When you factor in Griner’s high-profile status as a Black and gay woman, the totalitarian and intolerant Russian government had more than enough reasons to want to make an example of her.

They got plenty more mileage out of her incarceration than that of her fellow prisoner, U.S. Marine Paul Whelan, who remains in Russian custody despite being part of early negotiations that would have included him in a two-for-one or two-for-two prisoner exchange today. The “right now” Cherelle spoke of was a heartfelt recognition of Whelan’s continuing plight.
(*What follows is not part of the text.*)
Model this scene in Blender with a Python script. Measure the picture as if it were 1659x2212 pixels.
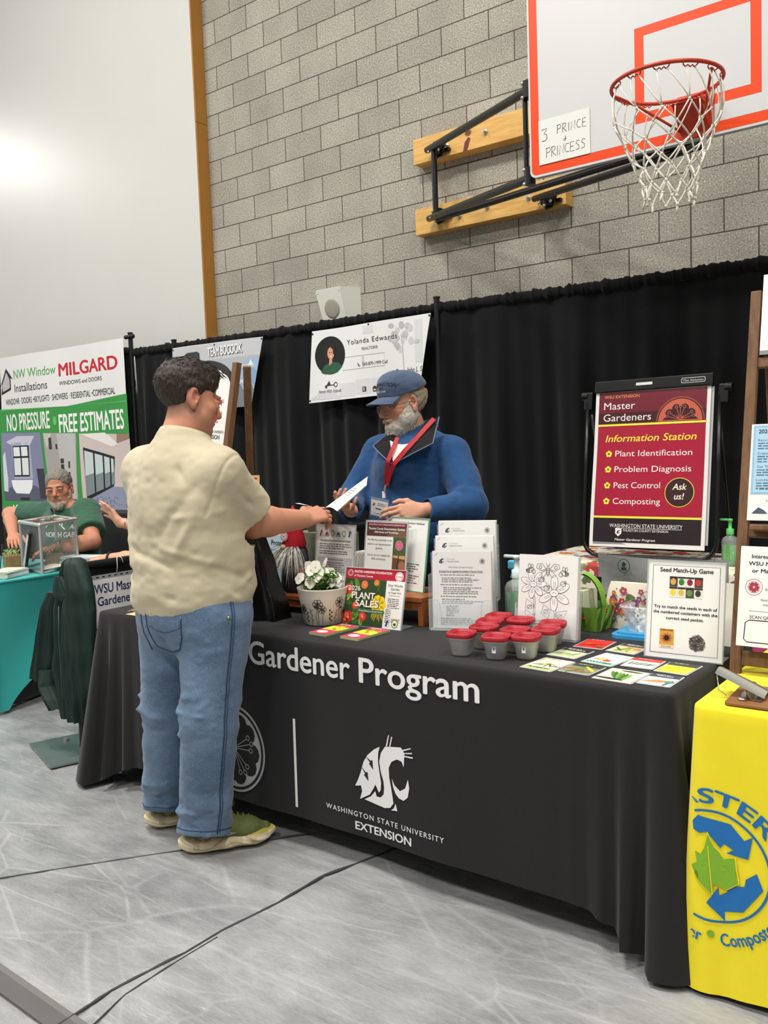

“Today my family is whole but as you all are aware there are so many other families who are not whole,” she said. “BG is not here to say this but I will gladly speak on her behalf and say that BG and I remain committed to the work of getting every American home, including Paul, whose family is in our hearts today. As we celebrate BG being home, we do understand that there are still people out here enduring what I did for the last nine months of missing tremendously their loved ones.”

Much love, too, to the Whelan family, for this gracious statement:

“I am so glad that Brittney Griner is on her way home,” David Whelan, Paul’s brother, said in a statement published by the Associated Press. “As the family member of a Russian hostage, I can literally only imagine the joy she will have, being reunited with her loved ones, and in time for the holidays. There is no greater success than for a wrongful detainee to be freed and for them to go home. The Biden Administration made the right decision to bring Ms. Griner home and to make the deal that was possible, rather than waiting for one that wasn’t going to happen.”